Three people with knowledge of the selection said Wednesday that Obama planned to nominate Comey, who was the No. 2 official at the Justice Department under President George W. Bush. Comey was general counsel to Connecticut-based hedge fund Bridgewater Associates from 2010 until earlier this year and now lectures at Columbia Law School.
Comey would replace Robert Mueller, who has held the job since shortly before the Sept. 11, 2001, attacks, which forced the FBI to transform itself into one of the nation’s chief weapons in the war on terror. Mueller’s last day on the job is Sept. 4. The White House may hope that Comey’s Republican background will help him through Senate confirmation at a time when some of Obama’s nominees have been facing tough battles. But Iowa Sen. Chuck Grassley, the top Republican on the Senate Judiciary Committee, indicated Comey’s confirmation hearing would raise questions about the Obama administration’s investigations of Wall Street. Grassley said in a statement late Wednesday he had not heard from the White House about Comey’s nomination but said Comey possessed a lot of important experience on national security issues.

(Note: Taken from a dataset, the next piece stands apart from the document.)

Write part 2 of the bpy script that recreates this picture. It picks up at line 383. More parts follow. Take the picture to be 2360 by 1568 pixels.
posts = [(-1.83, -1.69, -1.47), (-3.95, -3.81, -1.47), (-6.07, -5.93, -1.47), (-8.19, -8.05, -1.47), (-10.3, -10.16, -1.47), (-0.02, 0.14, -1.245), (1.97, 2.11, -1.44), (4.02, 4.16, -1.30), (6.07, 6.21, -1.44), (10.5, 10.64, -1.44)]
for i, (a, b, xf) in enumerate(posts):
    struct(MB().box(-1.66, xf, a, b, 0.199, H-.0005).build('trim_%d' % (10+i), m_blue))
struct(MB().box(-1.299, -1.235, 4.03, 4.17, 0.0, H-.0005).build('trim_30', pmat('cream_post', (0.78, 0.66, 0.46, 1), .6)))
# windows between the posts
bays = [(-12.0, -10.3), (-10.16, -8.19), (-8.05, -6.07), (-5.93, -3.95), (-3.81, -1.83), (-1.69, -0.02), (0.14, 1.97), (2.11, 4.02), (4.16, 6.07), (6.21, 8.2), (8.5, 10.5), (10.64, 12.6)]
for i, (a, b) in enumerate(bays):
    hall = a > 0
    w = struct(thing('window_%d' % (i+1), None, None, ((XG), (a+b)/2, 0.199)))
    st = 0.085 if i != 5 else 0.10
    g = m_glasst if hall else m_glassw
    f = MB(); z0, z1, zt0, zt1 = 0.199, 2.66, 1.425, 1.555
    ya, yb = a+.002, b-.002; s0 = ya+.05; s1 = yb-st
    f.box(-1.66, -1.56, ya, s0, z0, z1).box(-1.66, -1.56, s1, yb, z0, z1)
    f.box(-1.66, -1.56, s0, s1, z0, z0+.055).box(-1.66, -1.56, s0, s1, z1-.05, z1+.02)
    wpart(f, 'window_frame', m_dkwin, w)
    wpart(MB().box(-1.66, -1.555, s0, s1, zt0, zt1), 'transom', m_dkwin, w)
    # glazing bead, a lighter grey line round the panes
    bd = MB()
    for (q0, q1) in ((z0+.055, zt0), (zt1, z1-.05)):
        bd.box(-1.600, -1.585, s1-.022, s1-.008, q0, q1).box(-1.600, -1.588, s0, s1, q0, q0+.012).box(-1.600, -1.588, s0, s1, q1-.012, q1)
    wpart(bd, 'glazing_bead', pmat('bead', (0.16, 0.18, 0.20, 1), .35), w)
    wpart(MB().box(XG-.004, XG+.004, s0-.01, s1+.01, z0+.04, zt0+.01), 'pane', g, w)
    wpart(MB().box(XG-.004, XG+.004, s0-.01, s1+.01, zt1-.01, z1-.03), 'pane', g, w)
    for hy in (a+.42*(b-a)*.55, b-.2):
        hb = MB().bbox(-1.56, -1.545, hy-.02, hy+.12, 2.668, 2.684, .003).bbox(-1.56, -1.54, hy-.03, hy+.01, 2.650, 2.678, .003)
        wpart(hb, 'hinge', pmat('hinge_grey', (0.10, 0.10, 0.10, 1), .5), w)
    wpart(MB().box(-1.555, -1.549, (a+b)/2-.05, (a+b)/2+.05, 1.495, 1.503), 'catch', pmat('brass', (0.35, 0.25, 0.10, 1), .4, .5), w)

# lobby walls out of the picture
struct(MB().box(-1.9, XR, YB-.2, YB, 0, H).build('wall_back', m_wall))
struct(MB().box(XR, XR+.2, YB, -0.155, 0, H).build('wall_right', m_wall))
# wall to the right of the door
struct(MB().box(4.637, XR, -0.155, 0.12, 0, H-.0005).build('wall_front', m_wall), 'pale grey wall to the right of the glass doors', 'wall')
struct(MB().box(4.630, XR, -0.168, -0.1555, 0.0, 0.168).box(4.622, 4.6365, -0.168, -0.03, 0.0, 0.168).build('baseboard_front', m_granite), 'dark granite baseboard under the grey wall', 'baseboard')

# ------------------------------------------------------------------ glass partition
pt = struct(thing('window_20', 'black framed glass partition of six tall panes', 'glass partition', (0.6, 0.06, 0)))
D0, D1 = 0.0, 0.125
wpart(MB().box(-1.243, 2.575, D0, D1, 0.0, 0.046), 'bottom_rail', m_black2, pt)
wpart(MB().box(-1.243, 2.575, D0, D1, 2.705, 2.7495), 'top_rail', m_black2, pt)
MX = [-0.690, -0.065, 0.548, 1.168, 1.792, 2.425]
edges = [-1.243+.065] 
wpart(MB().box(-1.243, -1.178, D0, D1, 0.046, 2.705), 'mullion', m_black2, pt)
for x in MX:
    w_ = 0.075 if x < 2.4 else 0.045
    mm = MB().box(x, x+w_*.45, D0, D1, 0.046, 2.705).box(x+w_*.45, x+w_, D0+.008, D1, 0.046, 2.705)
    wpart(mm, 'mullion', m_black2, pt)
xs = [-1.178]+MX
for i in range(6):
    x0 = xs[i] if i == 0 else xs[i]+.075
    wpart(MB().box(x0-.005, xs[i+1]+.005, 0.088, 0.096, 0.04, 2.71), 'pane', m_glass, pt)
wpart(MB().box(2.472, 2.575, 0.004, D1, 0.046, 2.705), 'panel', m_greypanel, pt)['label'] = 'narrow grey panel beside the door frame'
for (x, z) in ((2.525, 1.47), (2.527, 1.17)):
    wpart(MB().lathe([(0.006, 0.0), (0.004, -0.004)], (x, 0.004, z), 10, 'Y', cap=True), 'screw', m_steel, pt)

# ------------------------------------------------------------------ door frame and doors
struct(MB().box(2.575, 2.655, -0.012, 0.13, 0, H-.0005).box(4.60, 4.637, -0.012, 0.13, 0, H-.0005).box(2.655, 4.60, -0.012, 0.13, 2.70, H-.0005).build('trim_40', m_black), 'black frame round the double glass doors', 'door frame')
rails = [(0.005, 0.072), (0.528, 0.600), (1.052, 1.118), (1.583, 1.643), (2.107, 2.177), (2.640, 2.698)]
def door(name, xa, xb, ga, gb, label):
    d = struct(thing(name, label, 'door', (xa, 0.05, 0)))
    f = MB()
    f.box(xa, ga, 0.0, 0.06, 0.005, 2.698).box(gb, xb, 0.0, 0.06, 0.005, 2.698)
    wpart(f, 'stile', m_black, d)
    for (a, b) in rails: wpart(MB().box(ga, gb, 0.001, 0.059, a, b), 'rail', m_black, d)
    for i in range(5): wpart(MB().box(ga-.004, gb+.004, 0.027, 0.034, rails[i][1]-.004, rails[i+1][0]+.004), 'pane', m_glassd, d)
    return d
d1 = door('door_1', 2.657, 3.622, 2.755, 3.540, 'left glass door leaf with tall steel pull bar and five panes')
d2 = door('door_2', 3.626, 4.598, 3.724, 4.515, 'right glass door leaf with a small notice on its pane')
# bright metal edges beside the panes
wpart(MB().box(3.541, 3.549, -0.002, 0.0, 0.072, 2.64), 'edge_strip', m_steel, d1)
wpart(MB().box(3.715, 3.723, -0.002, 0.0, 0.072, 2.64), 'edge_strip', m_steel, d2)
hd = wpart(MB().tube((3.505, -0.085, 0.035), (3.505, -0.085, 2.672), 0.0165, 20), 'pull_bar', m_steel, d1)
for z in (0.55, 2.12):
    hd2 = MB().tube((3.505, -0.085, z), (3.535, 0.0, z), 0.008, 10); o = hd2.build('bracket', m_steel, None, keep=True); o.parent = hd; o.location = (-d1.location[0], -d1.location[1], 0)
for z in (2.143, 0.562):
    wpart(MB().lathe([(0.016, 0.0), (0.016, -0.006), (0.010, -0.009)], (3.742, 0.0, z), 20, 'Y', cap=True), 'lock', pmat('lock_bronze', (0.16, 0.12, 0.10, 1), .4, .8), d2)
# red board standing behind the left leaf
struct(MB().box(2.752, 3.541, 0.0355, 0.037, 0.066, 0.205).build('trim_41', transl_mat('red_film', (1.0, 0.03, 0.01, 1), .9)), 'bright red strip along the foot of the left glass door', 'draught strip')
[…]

“But, if he’s nominated, he would have to answer questions about his recent work in the hedge fund industry,” Grassley said. “The administration’s efforts to criminally prosecute Wall Street for its part in the economic downturn have been abysmal, and his agency would have to help build the case against some of his colleagues.” Comey became a hero to Democrats for the central role he played in holding up Bush’s warrantless wiretapping program, one of the administration’s great controversies and an episode that focused attention on the administration’s controversial tactics in the war on terror.
In stunning testimony to the Senate Judiciary Committee in 2007, Comey said he thought Bush’s no-warrant wiretapping program was so questionable that Comey refused for a time to reauthorize it, leading to a standoff with White House officials at the bedside of ailing Attorney General John Ashcroft.
Comey said he refused to recertify the program because Ashcroft had reservations about its legality.
Senior government officials had expressed concerns about whether the National Security Agency, which administered the warrantless eavesdropping program, had the proper oversight in place. Other concerns included whether any president possessed the legal and constitutional authority to authorize the program as it was carried out at the time.